Task directions>
Return all of the data exactly as written, without the pictures.

▼

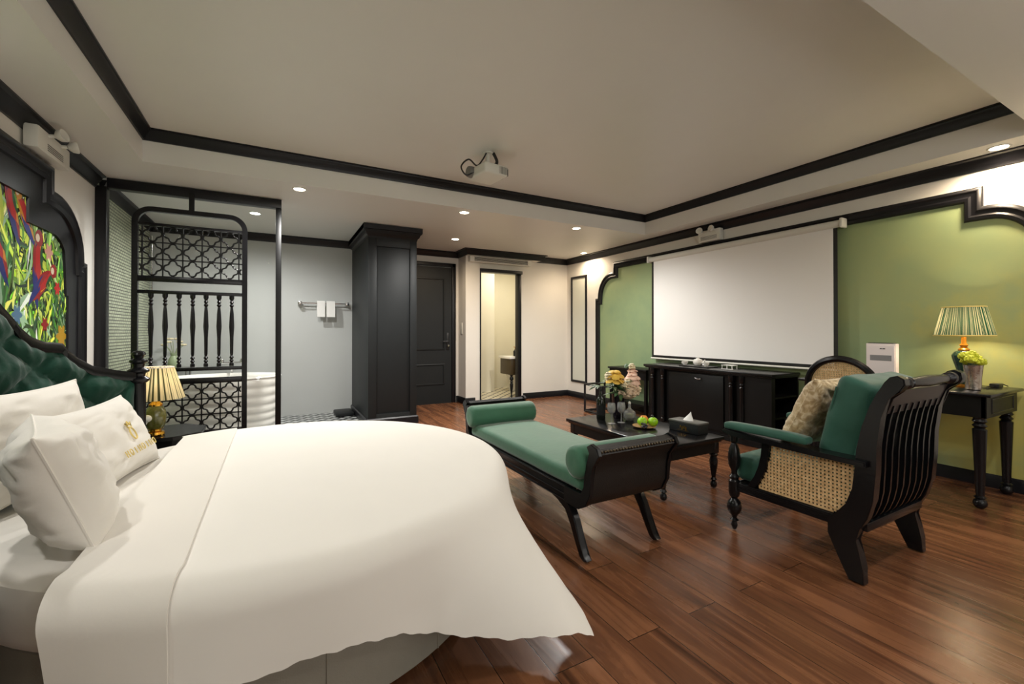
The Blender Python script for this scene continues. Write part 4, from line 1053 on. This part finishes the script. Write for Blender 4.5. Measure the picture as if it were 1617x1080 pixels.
mb.build('foliage', leaf, t)

# ------------------------------------------------------------------ SIDEBOARD
CX0, CX1, CY0, CY1, CZ = 4.17, 4.63, 2.47, 4.06, .745
t = thing('sideboard', 'long black sideboard with fluted columns and open end shelves under the screen', 'sideboard', (4.4, 3.26, 0))
MB().box(CX0 - .03, CX1, CY0 - .02, CY1 + .03, CZ - .03, CZ, .006).box(CX0 - .015, CX1, CY0 - .01, CY1 + .015, CZ - .045, CZ - .028, .004).build('top', black, t)
mb = MB().box(CX0 + .03, CX1, CY0 + .28, CY1, .05, CZ - .045).box(CX1 - .02, CX1, CY0, CY0 + .28, .05, CZ - .045).box(CX0 + .0, CX0 + .06, CY0, CY0 + .28, .05, CZ - .045).box(CX0, CX1, CY0, CY0 + .28, .05, .09)
mb.build('carcass', blackm, t)
for z in (.30, .50): MB().box(CX0 + .06, CX1 - .02, CY0 + .005, CY0 + .28, z, z + .018).build('shelf', black, t)
MB().box(CX0 + .012, CX0 + .032, CY0 + .52, CY1 - .34, .09, CZ - .07, .004).build('door', blackm, t)
for y in (CY0 + .30, CY0 + .42, CY1 - .26, CY1 - .10):
    fl = [(.028, .06), (.03, .10), (.02, .115), (.026, .13)]
    MB().lathe(fl + [(.024, .14), (.026, .35), (.024, .57), (.03, .58), (.02, .595), (.028, .61), (.02, .625), (.03, .64), (.03, CZ - .045)], (CX0 + .0, y, 0), seg=18).build('column', black, t)
mb = MB().tube([(CX0 + .01, 3.26, .635), (CX0 - .012, 3.255, .63), (CX0 - .014, 3.29, .622), (CX0 - .012, 3.325, .63), (CX0 + .01, 3.32, .635)], .006)
mb.build('handle', chrome, t)
MB().box(CX0 + .02, CX1, CY0 + .02, CY1, .004, .055).build('plinth', blackm, t)
# things on the sideboard
t = thing('tea_tray', 'dark tray holding white tea things on the sideboard', 'tray', (4.33, 3.42, CZ))
MB().box(4.24, 4.42, 3.22, 3.62, CZ + .001, CZ + .014, .004).build('tray', blackp, t)
def cup(lab, x, y, first=[]):
    if first: return dup(first[0], (x, y, CZ + .015), lab)
    z = CZ + .015; t = thing('teacup', lab, 'cup', (x, y, z), 'white cups on the tea tray')
    MB().lathe([(.018, z), (.02, z + .004), (.032, z + .025), (.036, z + .045), (.034, z + .045), (.028, z + .02), (.001, z + .008)], (x, y, 0), seg=18).build('bowl', ceram, t)
    MB().tube([(x + .0, y + .032, z + .036), (x, y + .05, z + .03), (x, y + .045, z + .016), (x, y + .028, z + .014)], .003, 6).build('handle', ceram, t)
    first.append(t); return t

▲

Finished exercise>
The Blender Python script for this scene continues. Write part 4, from line 1053 on. This part finishes the script. Write for Blender 4.5. Measure the picture as if it were 1617x1080 pixels.
mb.build('foliage', leaf, t)

# ------------------------------------------------------------------ SIDEBOARD
CX0, CX1, CY0, CY1, CZ = 4.17, 4.63, 2.47, 4.06, .745
t = thing('sideboard', 'long black sideboard with fluted columns and open end shelves under the screen', 'sideboard', (4.4, 3.26, 0))
MB().box(CX0 - .03, CX1, CY0 - .02, CY1 + .03, CZ - .03, CZ, .006).box(CX0 - .015, CX1, CY0 - .01, CY1 + .015, CZ - .045, CZ - .028, .004).build('top', black, t)
mb = MB().box(CX0 + .03, CX1, CY0 + .28, CY1, .05, CZ - .045).box(CX1 - .02, CX1, CY0, CY0 + .28, .05, CZ - .045).box(CX0 + .0, CX0 + .06, CY0, CY0 + .28, .05, CZ - .045).box(CX0, CX1, CY0, CY0 + .28, .05, .09)
mb.build('carcass', blackm, t)
for z in (.30, .50): MB().box(CX0 + .06, CX1 - .02, CY0 + .005, CY0 + .28, z, z + .018).build('shelf', black, t)
MB().box(CX0 + .012, CX0 + .032, CY0 + .52, CY1 - .34, .09, CZ - .07, .004).build('door', blackm, t)
for y in (CY0 + .30, CY0 + .42, CY1 - .26, CY1 - .10):
    fl = [(.028, .06), (.03, .10), (.02, .115), (.026, .13)]
    MB().lathe(fl + [(.024, .14), (.026, .35), (.024, .57), (.03, .58), (.02, .595), (.028, .61), (.02, .625), (.03, .64), (.03, CZ - .045)], (CX0 + .0, y, 0), seg=18).build('column', black, t)
mb = MB().tube([(CX0 + .01, 3.26, .635), (CX0 - .012, 3.255, .63), (CX0 - .014, 3.29, .622), (CX0 - .012, 3.325, .63), (CX0 + .01, 3.32, .635)], .006)
mb.build('handle', chrome, t)
MB().box(CX0 + .02, CX1, CY0 + .02, CY1, .004, .055).build('plinth', blackm, t)
# things on the sideboard
t = thing('tea_tray', 'dark tray holding white tea things on the sideboard', 'tray', (4.33, 3.42, CZ))
MB().box(4.24, 4.42, 3.22, 3.62, CZ + .001, CZ + .014, .004).build('tray', blackp, t)
def cup(lab, x, y, first=[]):
    if first: return dup(first[0], (x, y, CZ + .015), lab)
    z = CZ + .015; t = thing('teacup', lab, 'cup', (x, y, z), 'white cups on the tea tray')
    MB().lathe([(.018, z), (.02, z + .004), (.032, z + .025), (.036, z + .045), (.034, z + .045), (.028, z + .02), (.001, z + .008)], (x, y, 0), seg=18).build('bowl', ceram, t)
    MB().tube([(x + .0, y + .032, z + .036), (x, y + .05, z + .03), (x, y + .045, z + .016), (x, y + .028, z + .014)], .003, 6).build('handle', ceram, t)
    first.append(t); return t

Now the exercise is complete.